Kim and Serock each have one WSOP bracelet win to their credit.
Entering the day Sunday, the big story was four-time bracelet winner Kristen Foxen’s run, as she attempted to become the first woman since Barbara Enright in 1995 to reach the final table. She was the chip leader with 16 players remaining, but spiraled downward from there until Serock eliminated her in 13th place, good for a $600,000 payday.
New Hall of Famer revealed
Sunday’s other big poker news was the announcement of this year’s Poker Hall of Fame inductee: Patrik Antonius.
A former model from Helsinki, Finland, the 43-year-old Antonius has achieved massive success in both cash games and tournaments and both online and live. He has never won a WSOP bracelet, but he does have nearly $23 million in career live tournament earnings.

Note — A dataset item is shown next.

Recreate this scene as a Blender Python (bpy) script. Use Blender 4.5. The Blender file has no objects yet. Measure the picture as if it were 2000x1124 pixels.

He’s probably best known for playing in the biggest online cash games in the prime of Full Tilt Poker, tangling regularly with the likes of Phil Ivey, Tom Dwan, and Viktor Blom.
“It was little bit unexpected for me, at this young age especially,” Antonius said of his induction in his slightly broken English on Sunday at Paris Las Vegas to the assembled poker crowd. “I’ve been always big fan of the game, I’ve been a student of the game. … I think I’m going to stick around for a long time, it’s my plan is to keep playing the highest tournaments and cash games.”
He added that one of the keys to his success is “that I’ve always had so much passion and love for the game.”